Energising European recovery

DISCLAIMER: All opinions in this column reflect the views of the author(s), not of EURACTIV.COM Ltd.

The UK is starting a fund to build up the electric battery industry and boost car manufacturing. [Shutterstock]

Last year’s Winter Energy Package contains the seeds of two fundamental economic and political requirements needed for the EU to prosper: returning some ‘power to the people’, alongside European investment and network integration, write a number of energy experts.

Michael Grubb is professor of climate change policy at University College London; Jean-Michel Glachant is the director of the Florence School of Regulation; and Karsten Neuhoff heads the climate policy department at DIW Berlin.

Energy is a backbone of economic development. The origin of the EU itself lies in the European Coal and Steel Community, an energy-based treaty that helped to power post-war reconstruction.

December’s Winter Package marks recognition that the energy challenge has changed fundamentally. Embodying the much-vaunted Energy Union, it is constructed around major challenges, which also offer profound opportunities.

The first opportunity lies in the way in which new technologies are revolutionising the potential role of energy consumers, and indeed could create a whole new class of ‘prosumers’.  Farmers, retail chains and even households, particularly in rural areas, have new opportunities to be active participants in the energy system.

They can offer generation from localised renewables, and deliver flexibility, for example from automated management of thermal (think fridge and freezers) or electrical (think electric cars) storage. Industrial consumers could also make money from smart scheduling of industrial production or cheap on-site backup generation.

If trust is a problem (and in few sectors is trust in suppliers so low as in energy), and ‘take control’ is seen as an answer, then offering more consumer control over energy use and potentially generation is not a bad place to start.
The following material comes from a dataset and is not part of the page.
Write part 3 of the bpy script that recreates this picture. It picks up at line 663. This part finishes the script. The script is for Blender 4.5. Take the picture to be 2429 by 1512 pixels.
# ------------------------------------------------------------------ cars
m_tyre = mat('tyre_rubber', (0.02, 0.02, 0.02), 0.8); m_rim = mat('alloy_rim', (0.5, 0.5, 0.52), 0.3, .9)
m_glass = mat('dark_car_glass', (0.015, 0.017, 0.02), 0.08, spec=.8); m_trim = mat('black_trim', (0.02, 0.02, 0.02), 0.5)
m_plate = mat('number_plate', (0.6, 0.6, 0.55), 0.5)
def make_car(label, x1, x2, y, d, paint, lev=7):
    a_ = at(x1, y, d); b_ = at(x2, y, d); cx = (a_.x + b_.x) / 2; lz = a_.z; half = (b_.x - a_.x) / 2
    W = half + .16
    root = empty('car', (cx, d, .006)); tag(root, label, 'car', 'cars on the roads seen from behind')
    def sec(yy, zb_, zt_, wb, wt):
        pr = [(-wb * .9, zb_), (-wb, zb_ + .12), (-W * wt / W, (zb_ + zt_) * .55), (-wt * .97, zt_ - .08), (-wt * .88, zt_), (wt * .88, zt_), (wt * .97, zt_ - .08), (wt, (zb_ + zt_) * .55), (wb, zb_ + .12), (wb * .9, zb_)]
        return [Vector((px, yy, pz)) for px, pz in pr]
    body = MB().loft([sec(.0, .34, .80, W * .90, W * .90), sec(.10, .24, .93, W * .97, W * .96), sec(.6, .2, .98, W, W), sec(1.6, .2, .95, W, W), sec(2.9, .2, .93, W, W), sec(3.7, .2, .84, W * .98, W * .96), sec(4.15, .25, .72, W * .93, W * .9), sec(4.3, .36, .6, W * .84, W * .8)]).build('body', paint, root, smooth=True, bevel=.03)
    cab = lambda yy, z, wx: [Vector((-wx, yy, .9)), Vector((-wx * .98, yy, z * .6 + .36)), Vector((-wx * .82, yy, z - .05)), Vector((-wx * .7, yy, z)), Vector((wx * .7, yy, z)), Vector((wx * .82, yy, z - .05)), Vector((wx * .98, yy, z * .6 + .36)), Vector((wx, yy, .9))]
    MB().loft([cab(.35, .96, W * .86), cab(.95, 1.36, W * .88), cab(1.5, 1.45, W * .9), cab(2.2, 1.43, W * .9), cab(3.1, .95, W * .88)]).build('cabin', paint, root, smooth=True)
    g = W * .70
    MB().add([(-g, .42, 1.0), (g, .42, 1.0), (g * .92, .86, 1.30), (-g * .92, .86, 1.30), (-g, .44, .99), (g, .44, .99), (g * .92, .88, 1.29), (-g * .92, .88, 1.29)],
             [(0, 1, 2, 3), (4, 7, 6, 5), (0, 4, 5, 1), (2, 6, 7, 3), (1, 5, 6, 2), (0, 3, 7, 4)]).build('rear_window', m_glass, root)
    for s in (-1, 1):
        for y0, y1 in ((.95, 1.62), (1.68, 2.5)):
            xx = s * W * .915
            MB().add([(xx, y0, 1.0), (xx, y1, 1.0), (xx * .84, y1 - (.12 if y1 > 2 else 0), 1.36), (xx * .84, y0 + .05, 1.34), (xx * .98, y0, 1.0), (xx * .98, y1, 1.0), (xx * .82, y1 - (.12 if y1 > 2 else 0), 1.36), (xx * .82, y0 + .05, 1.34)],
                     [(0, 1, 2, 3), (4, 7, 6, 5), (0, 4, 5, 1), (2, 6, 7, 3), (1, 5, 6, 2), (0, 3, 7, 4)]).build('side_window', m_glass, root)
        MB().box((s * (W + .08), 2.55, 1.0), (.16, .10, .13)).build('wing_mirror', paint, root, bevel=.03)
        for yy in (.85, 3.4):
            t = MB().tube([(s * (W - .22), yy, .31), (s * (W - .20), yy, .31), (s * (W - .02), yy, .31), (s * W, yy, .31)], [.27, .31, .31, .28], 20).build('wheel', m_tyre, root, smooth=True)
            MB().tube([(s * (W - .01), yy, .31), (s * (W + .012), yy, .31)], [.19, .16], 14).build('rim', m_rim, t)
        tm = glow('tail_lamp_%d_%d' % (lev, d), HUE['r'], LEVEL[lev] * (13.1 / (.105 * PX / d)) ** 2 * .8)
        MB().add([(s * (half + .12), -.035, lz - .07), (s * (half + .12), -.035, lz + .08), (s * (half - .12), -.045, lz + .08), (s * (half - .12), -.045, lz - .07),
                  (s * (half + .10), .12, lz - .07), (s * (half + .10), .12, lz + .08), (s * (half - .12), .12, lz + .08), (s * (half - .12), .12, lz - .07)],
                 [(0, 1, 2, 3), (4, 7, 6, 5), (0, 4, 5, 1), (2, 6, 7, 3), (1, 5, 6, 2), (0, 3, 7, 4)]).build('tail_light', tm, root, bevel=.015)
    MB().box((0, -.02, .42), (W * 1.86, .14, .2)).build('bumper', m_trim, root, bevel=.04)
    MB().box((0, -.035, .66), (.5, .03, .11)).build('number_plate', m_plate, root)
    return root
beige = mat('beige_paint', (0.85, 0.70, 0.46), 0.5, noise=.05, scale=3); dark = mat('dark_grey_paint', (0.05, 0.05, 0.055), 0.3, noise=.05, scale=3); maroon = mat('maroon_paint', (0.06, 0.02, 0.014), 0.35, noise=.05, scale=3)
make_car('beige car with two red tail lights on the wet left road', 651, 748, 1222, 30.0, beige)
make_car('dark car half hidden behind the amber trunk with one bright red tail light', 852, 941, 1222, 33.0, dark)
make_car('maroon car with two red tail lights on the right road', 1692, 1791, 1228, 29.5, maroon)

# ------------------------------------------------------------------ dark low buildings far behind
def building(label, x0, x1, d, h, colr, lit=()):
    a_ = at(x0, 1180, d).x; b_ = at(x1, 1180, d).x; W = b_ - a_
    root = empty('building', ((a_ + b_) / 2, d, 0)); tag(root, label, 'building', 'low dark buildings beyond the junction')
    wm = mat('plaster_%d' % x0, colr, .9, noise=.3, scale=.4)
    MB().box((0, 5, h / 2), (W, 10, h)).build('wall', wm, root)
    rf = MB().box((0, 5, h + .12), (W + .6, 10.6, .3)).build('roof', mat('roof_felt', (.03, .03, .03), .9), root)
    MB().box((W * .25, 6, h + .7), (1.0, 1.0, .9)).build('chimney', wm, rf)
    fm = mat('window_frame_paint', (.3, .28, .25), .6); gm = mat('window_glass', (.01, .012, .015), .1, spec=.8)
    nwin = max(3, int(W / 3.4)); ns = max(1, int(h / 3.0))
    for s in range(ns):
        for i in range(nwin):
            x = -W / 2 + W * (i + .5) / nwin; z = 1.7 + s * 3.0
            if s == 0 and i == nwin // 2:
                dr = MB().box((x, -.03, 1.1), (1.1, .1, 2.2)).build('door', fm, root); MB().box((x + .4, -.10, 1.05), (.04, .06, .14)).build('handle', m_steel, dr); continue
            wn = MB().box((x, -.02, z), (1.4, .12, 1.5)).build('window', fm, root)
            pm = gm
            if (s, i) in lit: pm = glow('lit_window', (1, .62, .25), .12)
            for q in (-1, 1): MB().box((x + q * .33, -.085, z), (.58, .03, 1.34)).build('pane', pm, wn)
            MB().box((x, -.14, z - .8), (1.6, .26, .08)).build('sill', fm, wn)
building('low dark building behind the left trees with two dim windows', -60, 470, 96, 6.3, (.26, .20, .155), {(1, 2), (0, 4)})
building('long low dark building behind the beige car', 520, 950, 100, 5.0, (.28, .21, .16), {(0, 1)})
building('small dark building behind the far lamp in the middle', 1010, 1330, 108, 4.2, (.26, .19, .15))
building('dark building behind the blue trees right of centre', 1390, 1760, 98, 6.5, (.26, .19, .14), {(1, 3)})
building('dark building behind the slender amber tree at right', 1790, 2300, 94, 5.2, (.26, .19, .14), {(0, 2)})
The EU package offers basic standards, legislative frameworks and data protection systems required to underpin this. Becoming ‘prosumers’ could give hundreds of millions of people a bigger stake in the energy system, and also stem the sense that technology modernisation is leaving rural economies behind.

But the energy transition also demands huge investment, at a time when European economies are struggling with stagnation. Much of European energy infrastructure is aged and polluting, and dependent on fossil fuel imports.

Better networks could improve security and reduce costs. Dramatic reductions in the cost of solar and wind energy in particular (in addition to batteries) brings within reach two interrelated goals: the delivery of the Paris Agreement goals on climate change, and reducing European energy dependence in a world of increasingly febrile international relations just as the US is losing its strategic interest in Middle East oil security.

The Winter Package establishes a governance system to coax and coordinate member states towards the goals already agreed. The transition cannot be bankrolled by government expenditure or by imposing more costs on consumers, but neither is needed.

As many have noted, the paradox of modern finance is the huge pools of private capital which are earning next to nothing, indeed, some institutional investors are accepting negative interest rates for perceived safe havens, like German railway bonds.

This is effectively paying for infrastructure to hold their money. With such cheap capital, renewable energy and network infrastructure can make attractive destinations for investment in an energy transition with investment potentially exceeding €100 billion a year across Europe: enough to help inject some momentum into European economic recovery.

Programmes to improve Eastern Europe’s building efficiency and maybe infrastructure for electric vehicles would make the endeavour even bigger. And even more than modern railways, energy efficiency, and energy sources which once constructed will be very cheap to run, have every prospect of boosting long run productivity.

The key need is to establish investor confidence born of a clear commitment to building a consumer-oriented low carbon energy system fit for the 21st century. The Winter Package makes first promising steps into the direction.

The revised renewables directive includes an article on “Stability of financial support”, which is essential to attract cheap capital to the sector.

Effective reform of carbon pricing can underline the strategic direction for European energy (and raise finance). The financial framework in the package could further facilitate investment in particular against the background of the fragile finances of many southern European countries.

Those countries too would form the natural nucleus for a trans-Mediterranean investment programme to engage North Africa – countries with abundant clean energy resources just cables away, with a desperate need for productive investment which could also help to stem the tide of refugees.

Like the original coal and steel community, the key to stability is not markets, but investment with a common purpose.

A crucial factor in Europe’s malaise is that it has lost its sense of ambition and mission. Developing the energy industries and infrastructure for a 21st century energy system is an investment in all our futures, for which Europe is still best placed to lead.

And who knows, by bringing investment, purpose, and engagement, it might even save the Union itself.